Another important change is that since P0732 objects of certain class types can be non-type template parameters including non-capturing lambdas.

This allows as to create a lambda_holder class that holds a lambda object as a part of its type and contains a type member type that holds the return type of the lambda:

template <auto LambdaObj>
struct lambda_holder
{
    using type = std::invoke_result_t<decltype(LambdaObj)>;
};

using anonymous_type = lambda_holder<
    [](){
        struct { int x, y; } dummy{};
        return dummy; 
    }
>::type;

Not particularly elegant, but it works. It has some issues that we have to solve (like what if the struct wouldn’t be default-constructible) and it lacks some functionality (like being able to declare an anonymous template), but it works. It is enough to work like in the examples (1, 2, 3).
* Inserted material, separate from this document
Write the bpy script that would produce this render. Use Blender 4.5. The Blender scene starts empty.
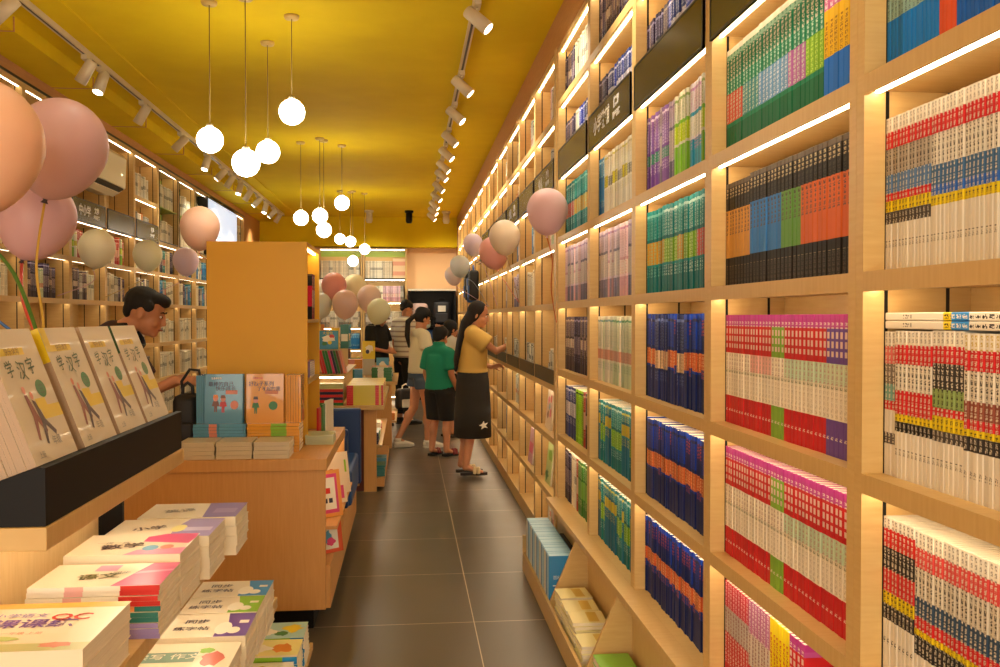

What is different between this code and the code at the beginning of the article is that the former uses macros to make the anonymous type declaration less verbose and although it wasn’t shown in the examples it also allows to define anonymous templates and uses a bit of template magic™ to make it possible to omit writing <> when the type is not supposed to be a template.

In this post I wanted to show off the idea of how anonymous types work and explaining fully how that implementation would be too long and out of scope, as this post is about the general idea. The interested reader can find the full implementation here. The interface and implementation is thoroughly commented there. For now that library is only meant to be experimental and probably won’t be that useful until full support for C++20 arrives.

I’m sure this idea can have a lot of different use cases that weren’t shown off here. The examples given were very basic and were only meant to show off what are some things that can be done, that couldn’t have been that like that before. Feel free to give your thoughts and comments down below. Very likely some mistakes have been made and I would be very thankful for any of them being reported. Thanks and I hope this idea will prove useful.